Bigger isn't always better

TV/RADIO COLUMN

Study shows which types of news outlets serve public best

February 19, 2003|By David Folkenflik | David Folkenflik,SUN TELEVISION WRITER

Watch the news on a network-owned channel, and you could well find stories with little balance and little local relevance.

That, anyway, is the picture one gets from the Project for Excellence in Journalism, the pesky but well-funded Washington think tank that is the bane of so many news broadcasters.

This week, the group released a new study about what kinds of stations serve their viewers best, drawn from five years of gauging the quality of local newscasts from 172 stations across the country. It arrived at the following conclusions:

When it comes to media companies, bigger is not better.

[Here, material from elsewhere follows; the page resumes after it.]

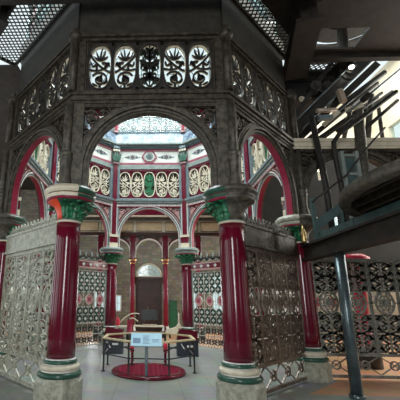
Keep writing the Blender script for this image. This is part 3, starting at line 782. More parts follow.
# ------------------------------------------------------------------ rear entrance portico
t = thing('entrance_portico', (0, 10.0, 0), 0, 'maroon and buff arcaded entrance screen beyond the rear archway', 'portico')
mb = MB()
mb.box(-3.6, 3.6, -.15, .15, 4.70, 4.86, 'wood'); mb.box(-3.6, 3.6, -.22, .15, 5.46, 5.60, 'iron_gr'); mb.box(-3.6, 3.6, -.28, .15, 5.60, 5.68, 'cream')
mb.build('entablature', t)
mb = MB(); mb.box(-3.6, 3.6, -.08, .1, 4.86, 5.46, 'cream'); mb.build('panel_band', t)
for (xa, xb) in ((-3.4,-2.5),(-2.35,-1.6),(-1.45,-.78),(-.62,.62),(.78,1.45),(1.6,2.35),(2.5,3.4)):
    mb = MB(); mb.box(xa, xb, -.10, -.07, 4.93, 5.38, 'buff')
    mb.ribbon([(xa,4.93),(xb,4.93),(xb,5.38),(xa,5.38)], .03, -.12, -.07, 'wood', closed=True); mb.build('painted_panel', t)
mb = MB(); mb.box(-3.6, 3.6, -.02, .1, 5.68, 6.34, 'iron_gr')
mb.prism([(.78*math.cos(PI*i/16), 5.70+.52*math.sin(PI*i/16)) for i in range(17)][::-1], -.06, -.01, 'maroon', 'maroon')
mb.ribbon([(.80*math.cos(PI*i/16), 5.70+.54*math.sin(PI*i/16)) for i in range(17)], .05, -.08, -.01, 'white'); mb.build('tympanum', t)
for cx in (-1.56, 0, 1.56):
    mb = MB(); r = .62; cz = 3.90
    def aa(rr): return [(cx+rr*math.cos(PI*i/20), cz+rr*math.sin(PI*i/20)) for i in range(21)]
    mb.strip(aa(r+.05), aa(r), -.10, .10, 'white'); mb.strip(aa(r+.10), aa(r+.05), -.08, .08, 'maroon')
    A = aa(r+.10); B = []
    for (x, z) in A:
        dx, dz = x-cx, z-cz; q = min(.78/abs(dx) if abs(dx) > 1e-6 else 9, (4.70-cz)/dz if dz > 1e-6 else 9); B.append((cx+dx*q, cz+dz*q))
    mb.strip(A, B, -.05, .05, 'iron_gr')
    for s_ in (-1, 1):
        mb.ribbon(circ(cx+s_*.60, 4.50, .09, n=14), .03, -.08, -.04, 'pink', closed=True)
        for a in (0, 1.6, 3.1, 4.7): mb.leaf(cx+s_*.60, 4.50, .12, a, .05, -.08, -.04, 'pink')
    mb.build('arch', t)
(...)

Bigger is worse.

Affiliate stations - those that are not owned by their networks - produce higher-caliber newscasts than those stations that are network-owned.

Local owners don't necessarily do a better job than out-of-towners.

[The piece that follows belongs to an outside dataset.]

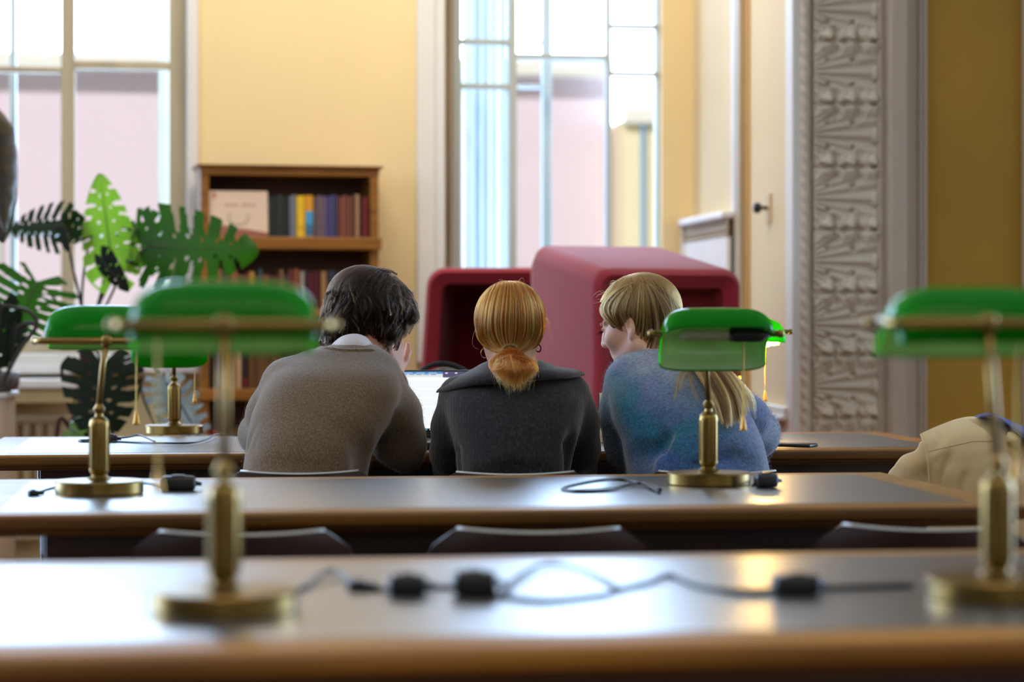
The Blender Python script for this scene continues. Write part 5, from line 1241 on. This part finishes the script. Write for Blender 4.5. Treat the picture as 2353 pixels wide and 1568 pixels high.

Stations that have news operations that work collaboratively with newspapers owned by the same company also deliver better quality news shows. But these stations tend to get mediocre ratings.

In this region, WJZ is owned by CBS, which itself is part of Viacom, the largest media company that owns television stations across the country. WBAL-TV, an NBC affiliate, is owned by Hearst-Argyle, which is further down the list in size. Next comes Sinclair Broadcast Group, the Baltimore County-based owner of WBFF, the Fox affiliate, and then the E.W. Scripps Co., parent company to WMAR, Baltimore's ABC affiliate.

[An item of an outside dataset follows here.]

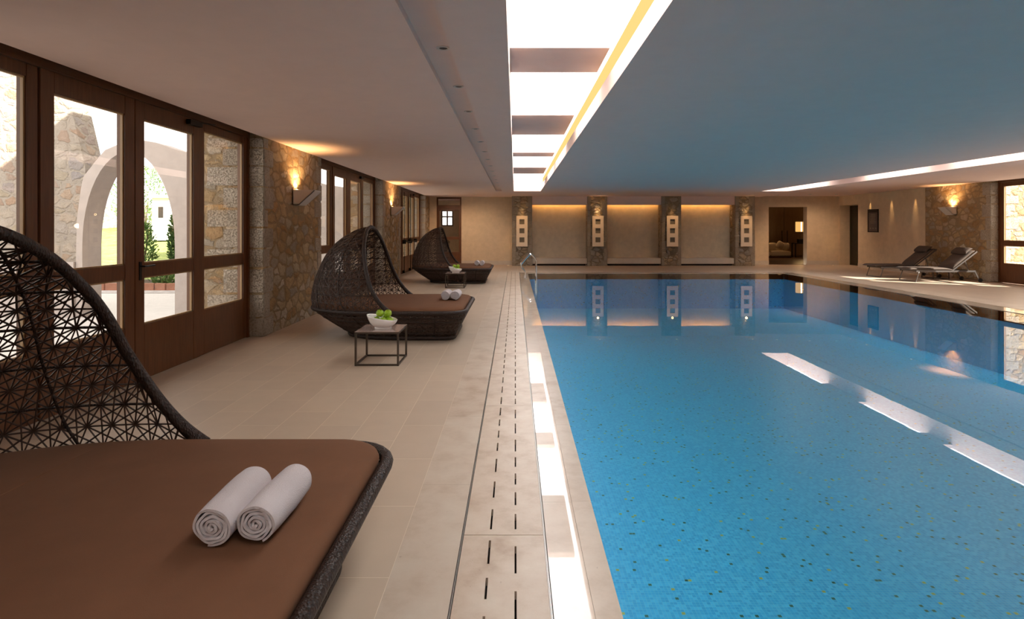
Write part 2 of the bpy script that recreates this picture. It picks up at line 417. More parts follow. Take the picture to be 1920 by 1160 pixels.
# drain channel and its slotted stone covers
b = MB(); b.box(-.262, .15, -3.6, 19.35, -.2, -.1); b.box(-.262, -.2615, -3.6, 19.35, -.1, 0); b.build('trim_4', M['slot'], kind='structure')
b = MB()
for x in (-.258, -.2545, .140, .1445): b.box(x-.0009, x+.0009, -3.6, 19.35, -.1, -.001)
b.build('trim_5', M['alu'], kind='structure')
def cover_mesh():
    L = 1.996; b = MB(); z0, z1 = -.035, 0
    xs = [-.25, -.126, -.116, -.003, .006, .137]
    def slots(seq):
        out = []; y = .05
        for ln, gap in seq: out.append((y, y+ln)); y += ln+gap
        return out
    r = slots([(.15, .095)]*4+[(.21, .12)]*3)
    l = slots([(.20, .13)]*3+[(.14, .10)]*3+[(.19, .0)])
    for (xa, xb, sl) in ((xs[1], xs[2], l), (xs[3], xs[4], r)):
        y = 0
        for a, c in sl: b.box(xa, xb, y, a, z0, z1); y = c
        b.box(xa, xb, y, L, z0, z1)
    for xa, xb in ((xs[0], xs[1]), (xs[2], xs[3]), (xs[4], xs[5])): b.box(xa, xb, 0, L, z0, z1)
    return b
ORD = ['first', 'second', 'third', 'fourth', 'fifth', 'sixth', 'seventh', 'eighth', 'ninth', 'tenth', 'eleventh', 'twelfth', 'thirteenth', 'fourteenth']
c0 = cover_mesh().build('drain_cover', M['trav_plain'], loc=(0, .765, 0))
tag(c0, 'long travertine drain cover with two rows of slots, first from the camera', 'drain cover', 'slotted drain covers along the pool')
for k in range(1, 9):
    c = c0.copy(); COL.objects.link(c); c.location = (0, .765+2.0*k, 0); c['label'] = 'long travertine drain cover with two rows of slots, %s from the camera' % ORD[k]
last = MB()
for xa, xb in ((-.25, -.126), (-.116, -.003), (.006, .137)): last.box(xa, xb, 0, .57, -.035, 0)
for yy in (0, .3): 
    for xa, xb in ((-.126, -.116), (-.003, .006)): last.box(xa, xb, yy, yy+.12, -.035, 0)
l = last.build('drain_cover', M['trav_plain'], loc=(0, 18.765, 0))
tag(l, 'short travertine drain cover that ends the slotted row before the far wall', 'drain cover', 'slotted drain covers along the pool')

# ------------------------------------------------------------------ walls
def pier(name, xin, xout, y0, y1, corners, ztop=2.9):
    r = struct(name, (0, 0, 0)); s = 1 if xin > xout else -1     # s: direction of the room
    b = MB(); b.box(min(xin, xout), max(xin, xout), y0, y1, 0, ztop); b.build('masonry', M['stone'], r)
    q = MB(); rr = random.Random(int(y0*10)+5)
    for c in corners:
        yc = y0 if c == 'near' else y1; d = 1 if c == 'near' else -1
        z = 0; k = 0
        while z < ZC-.02:
            h = rr.uniform(.24, .36); h = min(h, ZC-z)
            if ZC-z-h < .12: h = ZC-z
            L = (.16 if k % 2 else .30)+rr.uniform(-.03, .04); px = rr.uniform(.008, .018); py = rr.uniform(.008, .018)
            ya, yb = sorted((yc-d*py, yc+d*L)); xa, xb = sorted((xin+s*px, xin-s*.24))
            q.box(xa, xb, ya, yb, z+.006, z+h-.006)
            xa, xb = sorted((xin-s*.30, xin-s*(.56+.22*(k % 2)))); ya, yb = sorted((yc-d*py*.7, yc+d*.1)); q.box(xa, xb, ya, yb, z+.006, z+h-.006)
            z += h; k += 1
    q.build('quoins', M['quoin'], r, bevel=.012, smooth=True)
    return r
XO = -4.45
pier('wall_left', XL, XO, .81, 3.10, ('near', 'far')); pier('wall_left', XL, XO, 7.79, 10.08, ('near', 'far'))
pier('wall_left', XL, XO, 14.77, 17.06, ('near', 'far')); pier('wall_left', XL, XO, 21.75, YB+.6, ('near',))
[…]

The study's findings would indicate that WBAL-TV would air far higher quality news programs than WJZ. The Baltimore Sun, owned by the Tribune Co., is involved in a heavily promoted news and advertising partnership with WMAR-TV. Stations participating in that kind of alliance weren't studied by the project. If a similar dynamic for the newspaper-television partnership were to occur here, one might expect WMAR to put on top-flight news shows with tepid ratings. But the study did not include Baltimore stations, so viewers get to draw their own conclusions.

Why does any of this matter? This year, the Federal Communications Commission is weighing how much to relax restrictions on media ownership. For years, the major media companies were prevented from owning television stations that reached more than 35 percent of the American viewing audience; from owning newspapers and television stations in the same town; and from owning more than one station in smaller markets, including Baltimore.

All of these regulations are under attack from media companies. They argue that concerns over too few voices in the marketplace of ideas have been rendered irrelevant by the profusion of Internet and cable outlets. But Tom Rosenstiel, director of the Project for Excellence in Journalism, says quality is hampered by size. "There are apparently some structural things about bigness that make it hard to have high quality on the air," he says. "We're basically seeing a thinning out of the product as stations are coping with declining viewership yet trying to maintain very, very high profits."

On average, stations owned by the largest companies take more stories from wire services and send out fewer reporters to cover stories. According to Rosenstiel's data, it's a marked difference. As rated by the project's reviewers, 65 percent of stations run by small owners earned grades of A's or B's. Only 42 percent did for the top 25 largest television station owners. (While no company was separately rated, that category includes Viacom, Hearst-Argyle, Tribune, Scripps and the Sinclair Broadcast Group, owner of WBFF-TV, which is also seeking to take ownership of WNUV-TV.

Any attempt to measure quality is necessarily subjective, and some broadcasters have taken sharp issue with the journalism think tank's approach. But their six barometers, concocted by practicing professionals, do not prescribe specific topics of coverage. Instead, they set certain goals to which most folks could subscribe: cover the whole community, be highly local, cover consequential matters, show initiative and courage, be fair, balanced and accurate, be authoritative.

Who could object to that?

Well, take Fred Reynolds. He's the president of the Viacom Television Station Group - including WJZ - and he argues that the best arbiters of quality are the viewers themselves.

"The movie Adaptation got a lot of nice reviews," Reynolds says. "Unfortunately, most people didn't go to see it because it didn't interest them." He noted WJZ's decision to stay with extended coverage of the snowstorm this weekend, instead of scheduled network programming, as an example of its commitment to the local market.

"The American people vote with their remote controls every hour of every day," he adds. "If we're not delivering the goods, then my guess is that we'll lose the audiences and drift."